# Dataset section
:::
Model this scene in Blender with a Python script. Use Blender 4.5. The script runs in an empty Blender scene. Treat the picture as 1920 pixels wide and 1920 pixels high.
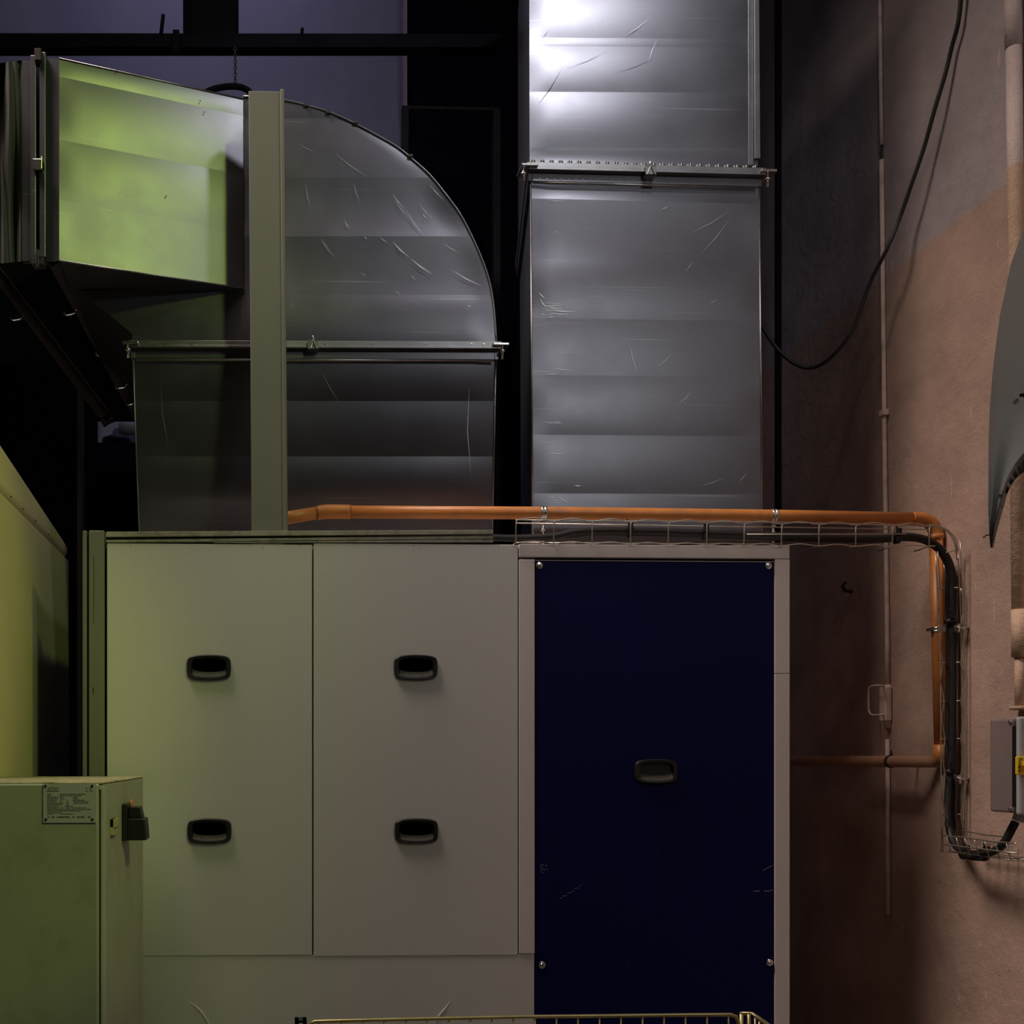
import bpy, math, random
from mathutils import Vector, Matrix
random.seed(7)
S = bpy.context.scene
# ------------------------------------------------------------------ camera, world, lights, exposure
F = 2000.0; PXC, PYC = 568.0, 1422.0; TH = math.atan(0.034)
CAM = Vector((0, 0, 1.5))
cd = bpy.data.cameras.new('camera'); cd.sensor_width = 36; cd.lens = 36 * F / 1920
cd.shift_x = (960 - PXC) / 1920; cd.shift_y = (PYC - 960) / 1920
cam = bpy.data.objects.new('camera', cd); S.collection.objects.link(cam)
cam.location = CAM; cam.rotation_euler = (math.pi / 2, 0, -TH); S.camera = cam
w = bpy.data.worlds.new('world'); S.world = w; w.use_nodes = True
w.node_tree.nodes['Background'].inputs[0].default_value = (0.5, 0.5, 0.7, 1)
w.node_tree.nodes['Background'].inputs[1].default_value = 0.004

def area(name, loc, target, size, energy, color, spread=math.pi):
    l = bpy.data.lights.new(name, 'AREA'); l.shape = 'DISK'; l.size = size; l.energy = energy
    l.color = color; l.spread = spread
    o = bpy.data.objects.new(name, l); S.collection.objects.link(o); o.location = loc
    o.rotation_euler = (Vector(target) - Vector(loc)).to_track_quat('-Z', 'Y').to_euler()
    return o
def spot(name, loc, target, size, energy, color, angle, blend):
    l = bpy.data.lights.new(name, 'SPOT'); l.shadow_soft_size = size; l.energy = energy; l.color = color
    l.spot_size = math.radians(angle); l.spot_blend = blend
    o = bpy.data.objects.new(name, l); S.collection.objects.link(o); o.location = loc
    o.rotation_euler = (Vector(target) - Vector(loc)).to_track_quat('-Z', 'Y').to_euler()
    return o
area('high_warm_lamp', (0.30, 2.45, 5.1), (2.0, 2.25, 1.3), 0.28, 0.9, (1.0, .84, .78), math.radians(105))
spot('wall_lamp', (1.15, 1.3, 4.1), (2.0, 2.4, 2.6), 0.12, 7, (1.0, .80, .72), 95, 0.8)
area('cool_lamp', (1.24, 1.7, 4.75), (0.80, 3.2, 3.8), 0.24, 3.0, (.97, .96, 1.0), math.radians(76))
spot('green_spot', (1.42, 0.0, 4.85), (1.42 - 3.6, 1.70, 2.5), 0.12, 72, (0.72, 1.0, 0.14), 79, 0.3)
spot('green_side_fill', (1.2, 1.0, 3.2), (1.2 - 2.20, 2.51, 1.55), 0.10, 52, (0.80, 1.0, 0.10), 37, 0.35)  # added fill spot that greens the housing and cabinet side
area('unit_door_fill', (1.8, -0.4, 3.8), (0.6, 3.0, 1.4), 0.4, 10, (.97, 1.0, 1.0))  # added fill light for the unit doors and riser, not a hall fixture
area('hall_side_lamp', (-1.2, 2.45, 5.6), (2.0, 2.6, 0.0), 1.6, 22, (1.0, .82, .72), math.radians(64))
area('skylight', (-0.2, 4.9, 6.9), (-0.7, 5.75, 3.6), 1.4, 5.0, (.60, .54, 1.0), math.radians(100))
vs = S.view_settings; vs.view_transform = 'Standard'; vs.look = 'None'; vs.gamma = 1
vs.use_curve_mapping = False; vs.exposure = 0.0

# ------------------------------------------------------------------ helpers
def ray(x, y):
    u = (x - PXC) / F; v = (PYC - y) / F
    return Vector((math.sin(TH) + u * math.cos(TH), math.cos(TH) - u * math.sin(TH), v))
def P(x, y, Y):
    d = ray(x, y); return CAM + d * (Y / d.y)
def PX(x, y, X):
    d = ray(x, y); return CAM + d * (X / d.x)

def catmull(pts, n=8):
    pts = [Vector(p) for p in pts]; out = []
    q = [pts[0] * 2 - pts[1]] + pts + [pts[-1] * 2 - pts[-2]]
    for i in range(1, len(q) - 2):
        a, b, c, d = q[i - 1], q[i], q[i + 1], q[i + 2]
        for k in range(n):
            t = k / n
            out.append(0.5 * ((2 * b) + (c - a) * t + (2 * a - 5 * b + 4 * c - d) * t * t + (3 * b - a - 3 * c + d) * t ** 3))
    out.append(pts[-1]); return out

class MB:
    def __init__(s): s.v = []; s.f = []; s.m = []; s.s = []
    def face(s, idx, mi=0, sm=False): s.f.append(tuple(idx)); s.m.append(mi); s.s.append(sm)
    def poly(s, pts, mi=0):
        n = len(s.v); s.v += [Vector(p) for p in pts]; s.face(range(n, n + len(pts)), mi); return s
    def box(s, a, b, mi=0):
        a = Vector(a); b = Vector(b); n = len(s.v)
        lo = Vector([min(a[i], b[i]) for i in range(3)]); hi = Vector([max(a[i], b[i]) for i in range(3)])
        for z in (lo.z, hi.z):
            for x, y in ((lo.x, lo.y), (hi.x, lo.y), (hi.x, hi.y), (lo.x, hi.y)): s.v.append(Vector((x, y, z)))
        for q in ((3, 2, 1, 0), (4, 5, 6, 7), (0, 1, 5, 4), (1, 2, 6, 5), (2, 3, 7, 6), (3, 0, 4, 7)):
            s.face([n + i for i in q], mi)
        return s
    def hexa(s, bot, top, mi=0):      # 4 bottom pts ccw from above, 4 top pts
        n = len(s.v); s.v += [Vector(p) for p in bot] + [Vector(p) for p in top]
        for q in ((3, 2, 1, 0), (4, 5, 6, 7), (0, 1, 5, 4), (1, 2, 6, 5), (2, 3, 7, 6), (3, 0, 4, 7)):
            s.face([n + i for i in q], mi)
        return s
    def prism(s, pts, off, mi=0, smooth_side=False):   # planar polygon extruded by off
        off = Vector(off); k = len(pts); n = len(s.v)
        s.v += [Vector(p) for p in pts] + [Vector(p) + off for p in pts]
        s.face(list(range(n, n + k))[::-1], mi); s.face(range(n + k, n + 2 * k), mi)
        for i in range(k):
            j = (i + 1) % k; s.face((n + i, n + j, n + k + j, n + k + i), mi, smooth_side)
        return s
    def tube(s, pts, r, n=10, closed=False, mi=0, cap=True):
        pts = [Vector(p) for p in pts]; k = len(pts); rs = r if isinstance(r, (list, tuple)) else [r] * k
        T = []
        for i in range(k):
            a = pts[(i - 1) % k] if (closed or i > 0) else pts[i]
            b = pts[(i + 1) % k] if (closed or i < k - 1) else pts[i]
            T.append((b - a).normalized() if (b - a).length > 1e-9 else Vector((0, 0, 1)))
        up = Vector((0, 0, 1)) if abs(T[0].z) < 0.9 else Vector((1, 0, 0))
        N = (up - T[0] * up.dot(T[0])).normalized(); base = len(s.v)
        for i in range(k):
            N = (N - T[i] * N.dot(T[i])).normalized(); B = T[i].cross(N)
            for j in range(n):
                a = 2 * math.pi * j / n
                s.v.append(pts[i] + (N * math.cos(a) + B * math.sin(a)) * rs[i])
        for i in range(k if closed else k - 1):
            for j in range(n):
                i2 = (i + 1) % k; j2 = (j + 1) % n
                s.face((base + i * n + j, base + i * n + j2, base + i2 * n + j2, base + i2 * n + j), mi, True)
        if cap and not closed:
            s.face([base + j for j in range(n)][::-1], mi); s.face([base + (k - 1) * n + j for j in range(n)], mi)
        return s
    def cyl(s, a, b, r, n=16, mi=0): return s.tube([a, b], r, n, mi=mi)
    def grid(s, fn, nu, nv, mi=0, sm=True):
        base = len(s.v)
        for j in range(nv + 1):
            for i in range(nu + 1): s.v.append(Vector(fn(i / nu, j / nv)))
        for j in range(nv):
            for i in range(nu):
                a = base + j * (nu + 1) + i
                s.face((a, a + 1, a + nu + 2, a + nu + 1), mi, sm)
        return s
    def make(s, name, mat, parent=None, bevel=0, label=None, cat=None, group=None, kind=None, segs=2):
        root = parent
        while root is not None and root.parent is not None: root = root.parent
        if root is not None: base = root.location.copy()
        else:
            lo = Vector([min(v[i] for v in s.v) for i in range(3)]); hi = Vector([max(v[i] for v in s.v) for i in range(3)])
            base = Vector(((lo.x + hi.x) / 2, (lo.y + hi.y) / 2, lo.z))
        me = bpy.data.meshes.new(name)
        me.from_pydata([tuple(v - base) for v in s.v], [], s.f)
        for i, p in enumerate(me.polygons): p.material_index = s.m[i]; p.use_smooth = s.s[i]
        for mm in (mat if isinstance(mat, (list, tuple)) else [mat]): me.materials.append(mm)
        me.update()
        o = bpy.data.objects.new(name, me); S.collection.objects.link(o)
        if parent is not None: o.parent = parent
        else: o.location = base
        if bevel:
            md = o.modifiers.new('bevel', 'BEVEL'); md.width = bevel; md.segments = segs; md.limit_method = 'ANGLE'
            md.angle_limit = math.radians(40); md.harden_normals = False
        tag(o, label, cat, group, kind); return o
def tag(o, label=None, cat=None, group=None, kind=None):
    if label: o['label'] = label
    if cat: o['category'] = cat
    if group: o['group'] = group
    if kind: o['kind'] = kind
    return o
def thing(name, loc, label, cat, group=None):
    o = bpy.data.objects.new(name, None); S.collection.objects.link(o); o.location = loc
    o.empty_display_size = 0.1
    return tag(o, label, cat, group)

# ------------------------------------------------------------------ materials
def mat(name, col, rough=0.6, metal=0.0, var=0.12, vscale=3.0, bump=0.0, bscale=60.0, dirt=None, dirt_amt=0.0,
        dscale=2.0, spec=0.5, stretch=None, grain=0.0, alpha=None, rvar=0.0, scratch=0.0, coat=0.0):
    m = bpy.data.materials.new(name); m.use_nodes = True; nt = m.node_tree; N = nt.nodes; L = nt.links
    b = N['Principled BSDF']; b.inputs['Roughness'].default_value = rough; b.inputs['Metallic'].default_value = metal
    b.inputs['Specular IOR Level'].default_value = spec
    if coat: b.inputs['Coat Weight'].default_value = coat
    tc = N.new('ShaderNodeTexCoord'); mp = N.new('ShaderNodeMapping'); L.new(tc.outputs['Object'], mp.inputs[0])
    if stretch: mp.inputs['Scale'].default_value = stretch
    def noise(sc, det=4, ro=0.55):
        n = N.new('ShaderNodeTexNoise'); n.inputs['Scale'].default_value = sc; n.inputs['Detail'].default_value = det
        n.inputs['Roughness'].default_value = ro; L.new(mp.outputs[0], n.inputs['Vector']); return n
    def ramp(src, lo, hi, c0, c1):
        r = N.new('ShaderNodeMapRange'); r.inputs[1].default_value = lo; r.inputs[2].default_value = hi
        r.inputs[3].default_value = c0; r.inputs[4].default_value = c1; L.new(src, r.inputs[0]); return r
    def mixc(fac, a, bb, mode='MIX'):
        x = N.new('ShaderNodeMix'); x.data_type = 'RGBA'; x.blend_type = mode
        if isinstance(fac, float): x.inputs[0].default_value = fac
        else: L.new(fac, x.inputs[0])
        for k, val in ((6, a), (7, bb)):
            if isinstance(val, tuple): x.inputs[k].default_value = (*val, 1)
            else: L.new(val, x.inputs[k])
        return x.outputs[2]
    n1 = noise(vscale)
    r1 = ramp(n1.outputs['Fac'], 0.25, 0.75, 1 - var, 1 + var)
    v = N.new('ShaderNodeVectorMath'); v.operation = 'SCALE'; v.inputs[0].default_value = col; L.new(r1.outputs[0], v.inputs['Scale'])
    out = v.outputs[0]
    if grain:
        ng = noise(900, 2); rg = ramp(ng.outputs['Fac'], 0.3, 0.7, 1 - grain, 1 + grain)
        v2 = N.new('ShaderNodeVectorMath'); v2.operation = 'SCALE'; L.new(out, v2.inputs[0]); L.new(rg.outputs[0], v2.inputs['Scale']); out = v2.outputs[0]
    if dirt:
        nd = noise(dscale, 8, 0.7); rd = ramp(nd.outputs['Fac'], 0.5, 0.7, 0.0, dirt_amt); out = mixc(rd.outputs[0], out, dirt)
    if scratch:
        for k, (ang, sc) in enumerate(((0.9, 1.0), (-0.35, 1.4), (2.2, 0.8))):
            m2 = N.new('ShaderNodeMapping'); L.new(tc.outputs['Object'], m2.inputs[0])
            m2.inputs['Rotation'].default_value = (0, ang, 0); m2.inputs['Scale'].default_value = (1.6 * sc, 1, 170 * sc)
            ns = N.new('ShaderNodeTexNoise'); ns.inputs['Scale'].default_value = 1.8; ns.inputs['Detail'].default_value = 1
            L.new(m2.outputs[0], ns.inputs['Vector'])
            rs = ramp(ns.outputs['Fac'], 0.80 - 0.03 * k, 0.86, 0.0, scratch); out = mixc(rs.outputs[0], out, (0.95, 0.95, 0.92))
    L.new(out, b.inputs['Base Color'])
    if rvar:
        nr = noise(vscale * 2.3, 5); rr = ramp(nr.outputs['Fac'], 0.3, 0.7, max(rough - rvar, 0.05), min(1, rough + rvar)); L.new(rr.outputs[0], b.inputs['Roughness'])
    if bump:
        nb = noise(bscale, 5); bp = N.new('ShaderNodeBump'); bp.inputs['Strength'].default_value = bump
        bp.inputs['Distance'].default_value = 0.004; L.new(nb.outputs['Fac'], bp.inputs['Height']); L.new(bp.outputs[0], b.inputs['Normal'])
    if alpha is not None:
        b.inputs['Transmission Weight'].default_value = alpha; b.inputs['IOR'].default_value = 1.2
    return m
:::
Up to and including the line with "w.node_tree.nodes['Background'].inputs[1].default_value = 0.004", copy the data above from its first line. Skip pictures.

Model this scene in Blender with a Python script. Use Blender 4.5. The script runs in an empty Blender scene. Treat the picture as 1920 pixels wide and 1920 pixels high.
import bpy, math, random
from mathutils import Vector, Matrix
random.seed(7)
S = bpy.context.scene
# ------------------------------------------------------------------ camera, world, lights, exposure
F = 2000.0; PXC, PYC = 568.0, 1422.0; TH = math.atan(0.034)
CAM = Vector((0, 0, 1.5))
cd = bpy.data.cameras.new('camera'); cd.sensor_width = 36; cd.lens = 36 * F / 1920
cd.shift_x = (960 - PXC) / 1920; cd.shift_y = (PYC - 960) / 1920
cam = bpy.data.objects.new('camera', cd); S.collection.objects.link(cam)
cam.location = CAM; cam.rotation_euler = (math.pi / 2, 0, -TH); S.camera = cam
w = bpy.data.worlds.new('world'); S.world = w; w.use_nodes = True
w.node_tree.nodes['Background'].inputs[0].default_value = (0.5, 0.5, 0.7, 1)
w.node_tree.nodes['Background'].inputs[1].default_value = 0.004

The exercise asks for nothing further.